For once the french seem to be doing the right thing in terms of miority integration.
And challenging muslims to participate in the debate.

crescentmoon Wed 26-Sep-12 14:36:24

what would islam look like today had the door to ijtihad not been closed in the 4th century CE? the Prophet (pbuh) said 'differences of opinion in my ummah are a mercy'. so iv never seen the different schools of thought, different schools of aqeedah, as anything except a good thing.

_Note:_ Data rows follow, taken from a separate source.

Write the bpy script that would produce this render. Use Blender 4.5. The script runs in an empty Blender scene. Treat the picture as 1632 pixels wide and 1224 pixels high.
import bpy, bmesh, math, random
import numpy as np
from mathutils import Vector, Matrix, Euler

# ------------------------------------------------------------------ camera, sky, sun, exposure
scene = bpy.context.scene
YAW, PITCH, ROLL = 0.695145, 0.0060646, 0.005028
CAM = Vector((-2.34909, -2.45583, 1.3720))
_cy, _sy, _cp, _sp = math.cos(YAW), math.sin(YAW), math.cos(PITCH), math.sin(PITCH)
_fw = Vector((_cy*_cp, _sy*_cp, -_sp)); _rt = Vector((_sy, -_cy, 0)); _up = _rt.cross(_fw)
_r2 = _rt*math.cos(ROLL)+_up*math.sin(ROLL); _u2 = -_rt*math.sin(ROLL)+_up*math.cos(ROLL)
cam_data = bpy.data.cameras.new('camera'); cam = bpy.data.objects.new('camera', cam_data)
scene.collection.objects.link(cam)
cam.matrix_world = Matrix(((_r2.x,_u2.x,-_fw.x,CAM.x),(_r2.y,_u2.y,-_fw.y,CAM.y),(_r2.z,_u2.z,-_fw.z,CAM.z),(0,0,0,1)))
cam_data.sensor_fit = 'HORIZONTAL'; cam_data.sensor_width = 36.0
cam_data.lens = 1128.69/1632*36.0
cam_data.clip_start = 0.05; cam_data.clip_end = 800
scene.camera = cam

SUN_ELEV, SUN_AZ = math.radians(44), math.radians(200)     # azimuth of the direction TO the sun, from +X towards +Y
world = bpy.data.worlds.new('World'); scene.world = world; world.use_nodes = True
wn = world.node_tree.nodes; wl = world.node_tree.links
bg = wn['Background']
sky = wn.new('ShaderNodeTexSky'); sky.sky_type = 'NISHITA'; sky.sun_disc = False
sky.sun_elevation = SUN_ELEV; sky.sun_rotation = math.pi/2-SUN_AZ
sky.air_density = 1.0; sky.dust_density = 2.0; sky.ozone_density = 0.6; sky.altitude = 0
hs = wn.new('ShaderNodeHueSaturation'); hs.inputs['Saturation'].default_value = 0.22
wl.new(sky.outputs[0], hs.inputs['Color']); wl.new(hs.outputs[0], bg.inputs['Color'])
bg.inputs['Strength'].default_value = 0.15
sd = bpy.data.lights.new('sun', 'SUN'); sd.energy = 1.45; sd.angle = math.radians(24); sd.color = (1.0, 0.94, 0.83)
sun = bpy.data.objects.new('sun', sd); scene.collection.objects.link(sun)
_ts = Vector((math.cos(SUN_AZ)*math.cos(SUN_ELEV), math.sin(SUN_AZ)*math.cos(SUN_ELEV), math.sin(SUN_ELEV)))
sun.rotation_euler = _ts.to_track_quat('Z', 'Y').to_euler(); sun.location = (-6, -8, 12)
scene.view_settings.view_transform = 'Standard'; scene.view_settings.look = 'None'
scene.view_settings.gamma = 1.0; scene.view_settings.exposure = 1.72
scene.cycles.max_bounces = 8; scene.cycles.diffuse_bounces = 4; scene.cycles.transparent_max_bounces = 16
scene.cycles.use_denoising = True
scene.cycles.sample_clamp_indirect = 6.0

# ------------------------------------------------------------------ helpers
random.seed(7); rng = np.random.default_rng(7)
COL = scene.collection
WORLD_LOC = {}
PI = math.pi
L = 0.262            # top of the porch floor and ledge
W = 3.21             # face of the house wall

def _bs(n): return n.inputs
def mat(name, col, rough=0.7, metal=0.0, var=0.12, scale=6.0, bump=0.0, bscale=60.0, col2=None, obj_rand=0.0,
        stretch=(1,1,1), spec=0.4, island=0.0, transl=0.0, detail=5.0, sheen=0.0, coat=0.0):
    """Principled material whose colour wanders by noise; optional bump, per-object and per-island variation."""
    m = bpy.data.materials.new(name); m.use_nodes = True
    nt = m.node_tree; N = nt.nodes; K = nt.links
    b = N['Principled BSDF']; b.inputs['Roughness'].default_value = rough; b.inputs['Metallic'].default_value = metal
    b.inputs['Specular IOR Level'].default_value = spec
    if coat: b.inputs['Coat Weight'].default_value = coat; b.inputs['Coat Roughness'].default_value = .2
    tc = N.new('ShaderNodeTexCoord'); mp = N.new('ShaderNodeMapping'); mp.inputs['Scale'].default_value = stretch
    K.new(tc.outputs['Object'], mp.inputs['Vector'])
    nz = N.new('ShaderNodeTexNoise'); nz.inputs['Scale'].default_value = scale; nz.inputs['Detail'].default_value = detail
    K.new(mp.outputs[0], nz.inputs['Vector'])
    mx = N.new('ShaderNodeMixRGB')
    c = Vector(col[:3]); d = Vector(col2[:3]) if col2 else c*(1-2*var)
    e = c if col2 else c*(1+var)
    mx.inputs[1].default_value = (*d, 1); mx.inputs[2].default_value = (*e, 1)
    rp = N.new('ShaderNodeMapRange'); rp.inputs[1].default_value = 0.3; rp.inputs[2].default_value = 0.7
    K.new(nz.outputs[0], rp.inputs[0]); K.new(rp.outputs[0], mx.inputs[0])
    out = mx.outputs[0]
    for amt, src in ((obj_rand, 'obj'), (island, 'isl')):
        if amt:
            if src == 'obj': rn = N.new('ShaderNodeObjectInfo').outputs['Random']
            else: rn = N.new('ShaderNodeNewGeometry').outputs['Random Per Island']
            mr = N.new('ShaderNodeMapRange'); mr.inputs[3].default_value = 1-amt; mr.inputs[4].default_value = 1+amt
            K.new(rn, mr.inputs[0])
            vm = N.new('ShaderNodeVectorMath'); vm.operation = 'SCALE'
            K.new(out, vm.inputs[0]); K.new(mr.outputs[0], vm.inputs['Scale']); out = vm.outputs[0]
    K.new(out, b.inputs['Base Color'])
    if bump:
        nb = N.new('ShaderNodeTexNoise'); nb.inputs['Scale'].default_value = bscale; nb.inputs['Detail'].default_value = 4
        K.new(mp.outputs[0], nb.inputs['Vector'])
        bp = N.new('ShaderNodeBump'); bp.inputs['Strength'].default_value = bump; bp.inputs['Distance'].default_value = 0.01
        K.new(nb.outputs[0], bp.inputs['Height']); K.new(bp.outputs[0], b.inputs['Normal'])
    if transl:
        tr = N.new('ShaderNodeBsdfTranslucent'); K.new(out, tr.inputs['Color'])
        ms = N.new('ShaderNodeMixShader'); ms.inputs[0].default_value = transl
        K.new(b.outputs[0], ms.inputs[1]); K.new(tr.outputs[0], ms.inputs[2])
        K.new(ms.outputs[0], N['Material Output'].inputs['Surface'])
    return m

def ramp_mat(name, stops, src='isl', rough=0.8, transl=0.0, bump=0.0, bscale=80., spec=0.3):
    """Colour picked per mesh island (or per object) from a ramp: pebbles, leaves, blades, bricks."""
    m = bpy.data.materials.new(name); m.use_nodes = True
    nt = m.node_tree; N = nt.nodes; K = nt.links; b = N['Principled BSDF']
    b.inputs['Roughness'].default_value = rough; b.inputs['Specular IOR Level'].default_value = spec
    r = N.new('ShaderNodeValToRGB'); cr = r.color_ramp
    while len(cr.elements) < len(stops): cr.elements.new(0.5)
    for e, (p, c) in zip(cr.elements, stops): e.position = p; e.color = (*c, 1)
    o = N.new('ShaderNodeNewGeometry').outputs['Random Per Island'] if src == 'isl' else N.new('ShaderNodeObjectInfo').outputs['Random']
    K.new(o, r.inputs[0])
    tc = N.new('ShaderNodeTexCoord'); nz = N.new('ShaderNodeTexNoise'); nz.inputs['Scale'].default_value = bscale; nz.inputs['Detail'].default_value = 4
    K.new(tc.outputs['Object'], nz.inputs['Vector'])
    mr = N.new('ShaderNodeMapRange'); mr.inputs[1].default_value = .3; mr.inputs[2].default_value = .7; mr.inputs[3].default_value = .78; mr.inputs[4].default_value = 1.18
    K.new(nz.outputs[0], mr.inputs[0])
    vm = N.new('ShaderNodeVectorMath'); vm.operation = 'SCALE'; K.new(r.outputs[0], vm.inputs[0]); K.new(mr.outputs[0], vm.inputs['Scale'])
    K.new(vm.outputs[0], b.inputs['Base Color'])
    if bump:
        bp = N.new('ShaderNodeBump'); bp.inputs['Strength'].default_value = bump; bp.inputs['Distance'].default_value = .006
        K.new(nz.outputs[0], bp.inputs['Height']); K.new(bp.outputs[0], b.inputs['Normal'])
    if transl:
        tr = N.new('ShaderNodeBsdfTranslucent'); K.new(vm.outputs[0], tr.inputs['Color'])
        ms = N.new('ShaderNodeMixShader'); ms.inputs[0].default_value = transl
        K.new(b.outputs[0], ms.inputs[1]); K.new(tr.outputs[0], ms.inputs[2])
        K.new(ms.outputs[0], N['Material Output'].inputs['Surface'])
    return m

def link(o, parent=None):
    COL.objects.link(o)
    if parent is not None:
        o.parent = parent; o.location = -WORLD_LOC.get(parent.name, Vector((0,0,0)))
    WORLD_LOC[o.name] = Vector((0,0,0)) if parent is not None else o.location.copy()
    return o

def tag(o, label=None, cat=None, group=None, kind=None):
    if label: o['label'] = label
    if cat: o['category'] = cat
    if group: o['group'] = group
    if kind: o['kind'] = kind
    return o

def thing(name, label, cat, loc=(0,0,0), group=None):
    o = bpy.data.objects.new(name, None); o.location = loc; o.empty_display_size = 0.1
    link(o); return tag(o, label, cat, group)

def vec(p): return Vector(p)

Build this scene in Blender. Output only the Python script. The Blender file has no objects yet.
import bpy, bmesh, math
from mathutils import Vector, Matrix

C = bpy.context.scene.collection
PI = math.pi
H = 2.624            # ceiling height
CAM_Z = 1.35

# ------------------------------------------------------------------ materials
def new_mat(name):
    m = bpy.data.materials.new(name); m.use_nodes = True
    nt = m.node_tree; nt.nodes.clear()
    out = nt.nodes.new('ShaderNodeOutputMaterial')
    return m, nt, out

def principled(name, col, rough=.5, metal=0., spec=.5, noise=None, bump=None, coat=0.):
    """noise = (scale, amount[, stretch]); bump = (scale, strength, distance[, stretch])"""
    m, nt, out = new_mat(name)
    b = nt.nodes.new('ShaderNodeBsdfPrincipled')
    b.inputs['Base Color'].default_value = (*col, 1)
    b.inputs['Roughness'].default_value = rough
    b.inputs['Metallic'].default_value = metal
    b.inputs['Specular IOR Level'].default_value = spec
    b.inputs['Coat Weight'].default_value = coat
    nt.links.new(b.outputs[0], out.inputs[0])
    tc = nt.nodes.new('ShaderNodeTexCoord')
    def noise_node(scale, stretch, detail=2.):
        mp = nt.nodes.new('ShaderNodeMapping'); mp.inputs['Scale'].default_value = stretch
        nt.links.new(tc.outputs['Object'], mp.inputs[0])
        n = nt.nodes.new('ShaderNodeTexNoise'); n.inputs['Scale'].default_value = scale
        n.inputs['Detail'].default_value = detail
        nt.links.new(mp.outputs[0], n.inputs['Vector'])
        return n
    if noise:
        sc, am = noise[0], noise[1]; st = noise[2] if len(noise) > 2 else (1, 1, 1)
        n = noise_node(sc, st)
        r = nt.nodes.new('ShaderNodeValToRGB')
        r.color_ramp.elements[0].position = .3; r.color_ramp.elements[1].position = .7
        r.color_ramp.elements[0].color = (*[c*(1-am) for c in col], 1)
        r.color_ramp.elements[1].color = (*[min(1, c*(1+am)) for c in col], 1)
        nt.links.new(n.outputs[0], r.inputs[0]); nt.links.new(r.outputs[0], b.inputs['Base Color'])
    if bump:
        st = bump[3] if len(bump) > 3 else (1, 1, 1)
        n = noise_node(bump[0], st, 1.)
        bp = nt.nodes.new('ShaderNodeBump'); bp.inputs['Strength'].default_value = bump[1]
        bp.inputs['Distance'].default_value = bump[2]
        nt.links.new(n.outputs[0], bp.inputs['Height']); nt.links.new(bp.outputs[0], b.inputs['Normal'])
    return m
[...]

crescentmoon Wed 26-Sep-12 14:39:10

i think i must be reading a different article to you dear laptop. what are they doing right in terms of minority integration according to that article? challening muslims to participate in what debate? imagine how radical the change would be in deprived northern towns in the UK if the Qatari government decided to invest those millions in economic regeneration here. instead to me it seems like they got abused for it?

defuse Wed 26-Sep-12 20:46:11

Salaam, sorry for going off topic, but does anybody know what happened to the 'muslims are always offended' thread?

Good morning!

Am all for pluralism but I wish most of those schools had not cornered us all into the narrow legalist, normative conception of ijtihad.
Its a vision that stifles free will, spirit of enquiry, critical thinking and thus individual responsibility.

crescentmoon Thu 27-Sep-12 10:57:47

just read about mona eltahawy being released from custody in New York City today. iv not often agreed with her views but im proud of her today.

she's ace! brave and articulate and proud of her heritage.
She knows how to spin it and I wish we had many more like her occupying the air/waves.